> WHAT YOU ARE ASKED TO DO
Write the lines out again, from the top of the material to the line containing "return self.put(inside.astype(float), col, a)", pictures excluded.

> SUPPLIED DATA
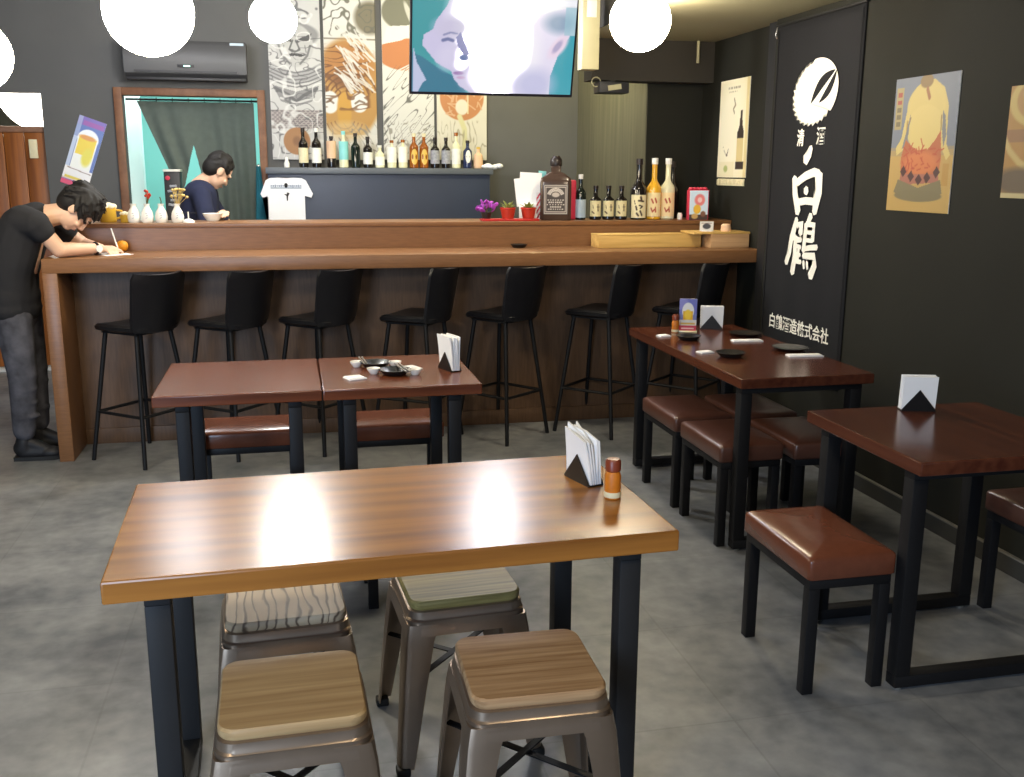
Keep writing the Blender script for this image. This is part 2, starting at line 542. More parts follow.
# ------------------------------------------------------------------ printed pictures: a grid of coloured vertices
class Pic:
    def __init__(self, nx, ny, bg, gain=0.0, tone=1.0):
        self.tone = tone
        self.gain = gain
        self.nx, self.ny = nx, ny
        u, v = np.meshgrid(np.linspace(0, 1, nx), np.linspace(0, 1, ny))
        self.u, self.v = u, v
        self.c = np.empty((ny, nx, 3))
        self.c[:] = np.array(bg)/255.0
        self.asp = 1.0

    def put(self, mask, col, a=1.0):
        k = np.clip(mask, 0, 1)[..., None]*a
        self.c = self.c*(1-k) + np.array(col)/255.0*k
        return self

    def ell(self, cx, cy, rx, ry, col, a=1.0, soft=0.08, ang=0.0):
        x, y = self.u-cx, self.v-cy
        if ang:
            x, y = x*math.cos(ang)+y*math.sin(ang), -x*math.sin(ang)+y*math.cos(ang)
        d = np.sqrt((x/rx)**2+(y/ry)**2)
        return self.put((1-d)/soft+0.5, col, a)

    def rect(self, x0, x1, y0, y1, col, a=1.0):
        return self.put(((self.u >= x0) & (self.u <= x1) & (self.v >= y0) & (self.v <= y1)).astype(float), col, a)

    def poly(self, pts, col, a=1.0):
        inside = np.zeros_like(self.u, bool)
        n = len(pts)
        for i in range(n):
            x0, y0 = pts[i]
            x1, y1 = pts[(i+1) % n]
            c = ((y0 > self.v) != (y1 > self.v)) & (self.u < (x1-x0)*(self.v-y0)/((y1-y0) or 1e-9)+x0)
            inside ^= c
        return self.put(inside.astype(float), col, a)

    def line(self, pts, wd, col, a=1.0, asp=1.0):
        best = np.full_like(self.u, 9.0)
        for (x0, y0), (x1, y1) in zip(pts, pts[1:]):
            dx, dy = x1-x0, (y1-y0)*asp
            t = np.clip(((self.u-x0)*dx+(self.v-y0)*asp*dy)/(dx*dx+dy*dy+1e-12), 0, 1)
            best = np.minimum(best, np.hypot(self.u-x0-t*dx, (self.v-y0)*asp-t*dy))
        return self.put((wd-best)/(wd*0.5)+0.5, col, a)

    def arcs(self, cx, cy, n, r0, r1, a0, a1, wd, col, asp, a=1.0, squash=1.0):
        for k in range(n):
            r = r0+(r1-r0)*k/max(1, n-1)
            self.line([(cx+r*math.cos(a0+(a1-a0)*t/12), cy+r*squash*math.sin(a0+(a1-a0)*t/12)/asp) for t in range(13)], wd, col, a, asp)
        return self

    def build(self, name, W_, H_, thick, m, parent=None, curve=None, base_white=True):
        """local frame: x right, z up, picture faces -Y; origin at the centre of the back"""
        nx, ny = self.nx, self.ny
        co = np.empty((ny*nx, 3))
        co[:, 0] = (self.u.ravel()-0.5)*W_
        co[:, 1] = -thick
        co[:, 2] = (self.v.ravel()-0.5)*H_
        idx = np.arange(nx*ny).reshape(ny, nx)
        f = np.stack([idx[:-1, :-1], idx[:-1, 1:], idx[1:, 1:], idx[1:, :-1]], -1).reshape(-1, 4)
        verts = [tuple(p) for p in co]
        faces = [tuple(int(i) for i in q) for q in f]
        base = len(verts)
        e = 0.0006
        bx = [(-W_/2, -thick+e, -H_/2), (W_/2, -thick+e, -H_/2), (W_/2, -thick+e, H_/2), (-W_/2, -thick+e, H_/2),
              (-W_/2, 0, -H_/2), (W_/2, 0, -H_/2), (W_/2, 0, H_/2), (-W_/2, 0, H_/2)]
        verts += bx
        faces += [tuple(base+i for i in q) for q in ((0, 1, 2, 3), (5, 4, 7, 6), (4, 5, 1, 0), (1, 5, 6, 2), (2, 6, 7, 3), (4, 0, 3, 7))]
        if curve:
            verts = [curve(p) for p in verts]
        me = bpy.data.meshes.new(name)
        me.from_pydata(verts, [], faces)
        ca = me.color_attributes.new('Col', 'FLOAT_COLOR', 'POINT')
        c = self.c.reshape(-1, 3)
        c = np.where(c <= 0.04045, c/12.92, ((c+0.055)/1.055)**2.4)
        c = c*self.tone
        if self.gain:
            lm = c.mean(1, keepdims=True)
            k_ = np.clip((lm-0.66)/0.2, 0, 1)*np.clip(1.4-np.sqrt(((self.u-0.47)/0.2)**2+((self.v-0.55)/0.62)**2), 0, 1).reshape(-1, 1)
            c = c*(1+self.gain*k_*k_*(3-2*k_))
        edge = c.mean(0) if not base_white else np.array([0.75, 0.73, 0.66])
        full = np.concatenate([np.concatenate([c, np.ones((len(c), 1))], 1), np.tile([*edge, 1.0], (8, 1))], 0).astype(np.float32)
        ca.data.foreach_set('color', full.ravel())
        me.materials.append(m)
        o = bpy.data.objects.new(name, me)
        COL.objects.link(o)
        if parent is not None:
            o.parent = parent
        return o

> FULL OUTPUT
Keep writing the Blender script for this image. This is part 2, starting at line 542. More parts follow.
# ------------------------------------------------------------------ printed pictures: a grid of coloured vertices
class Pic:
    def __init__(self, nx, ny, bg, gain=0.0, tone=1.0):
        self.tone = tone
        self.gain = gain
        self.nx, self.ny = nx, ny
        u, v = np.meshgrid(np.linspace(0, 1, nx), np.linspace(0, 1, ny))
        self.u, self.v = u, v
        self.c = np.empty((ny, nx, 3))
        self.c[:] = np.array(bg)/255.0
        self.asp = 1.0

    def put(self, mask, col, a=1.0):
        k = np.clip(mask, 0, 1)[..., None]*a
        self.c = self.c*(1-k) + np.array(col)/255.0*k
        return self

    def ell(self, cx, cy, rx, ry, col, a=1.0, soft=0.08, ang=0.0):
        x, y = self.u-cx, self.v-cy
        if ang:
            x, y = x*math.cos(ang)+y*math.sin(ang), -x*math.sin(ang)+y*math.cos(ang)
        d = np.sqrt((x/rx)**2+(y/ry)**2)
        return self.put((1-d)/soft+0.5, col, a)

    def rect(self, x0, x1, y0, y1, col, a=1.0):
        return self.put(((self.u >= x0) & (self.u <= x1) & (self.v >= y0) & (self.v <= y1)).astype(float), col, a)

    def poly(self, pts, col, a=1.0):
        inside = np.zeros_like(self.u, bool)
        n = len(pts)
        for i in range(n):
            x0, y0 = pts[i]
            x1, y1 = pts[(i+1) % n]
            c = ((y0 > self.v) != (y1 > self.v)) & (self.u < (x1-x0)*(self.v-y0)/((y1-y0) or 1e-9)+x0)
            inside ^= c
        return self.put(inside.astype(float), col, a)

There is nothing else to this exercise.